1972

A Name on the Air

In the aftermath of war, a radio broadcast from the new state of Bangladesh made a declaration of identity heard around the world.

January 11Original articlein the voice of ground-level
East Pakistan
East Pakistan

The air in the studio was thick with dust and the metallic scent of old equipment. The announcer’s throat was dry, not from the heat alone. He adjusted the microphone, its foam windscreen frayed. Outside Dhaka, the scars of the nine-month war were still fresh—the smell of burnt earth, the hollowed-out buildings. But in this room, the task was one of sound, of words. His script, typed on thin paper, contained a single, monumental line. At the designated hour, his voice, crackling with the strain of history and poor bandwidth, went out over the radio waves. It was not a long speech. It was an administrative decree, a correction. “East Pakistan,” he said, “is now the People’s Republic of Bangladesh.”
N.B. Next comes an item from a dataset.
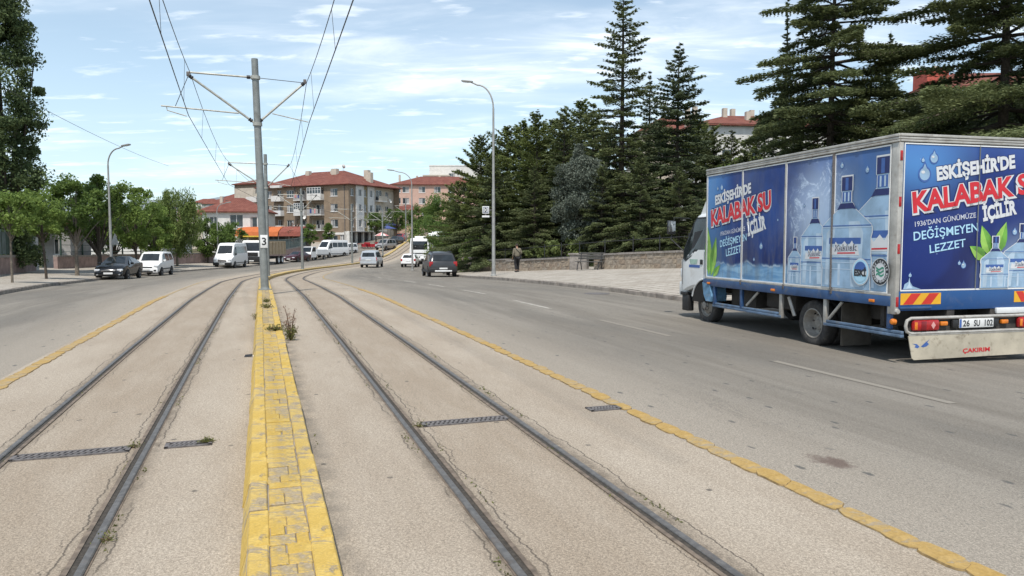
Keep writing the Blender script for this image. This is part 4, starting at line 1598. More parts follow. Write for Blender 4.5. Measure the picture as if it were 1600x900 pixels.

The sentence was a pebble dropped into a global pond. In living rooms from New Delhi to London, shortwave radios picked up the signal. For millions who had fled or fought, it was the sound of a door closing on a painful past and opening onto an uncertain future. It was a sensory fact: the name they had used for themselves in whispers was now the official call sign of their nation. The broadcast was repeated. Each time, the announcer’s voice gained a fraction more steadiness. The static on the line seemed to recede, as if the airwaves themselves were clearing a path. It was not a battle cry or a poetic manifesto. It was a statement of existence, spoken into a microphone, traveling through wires and ether to become real.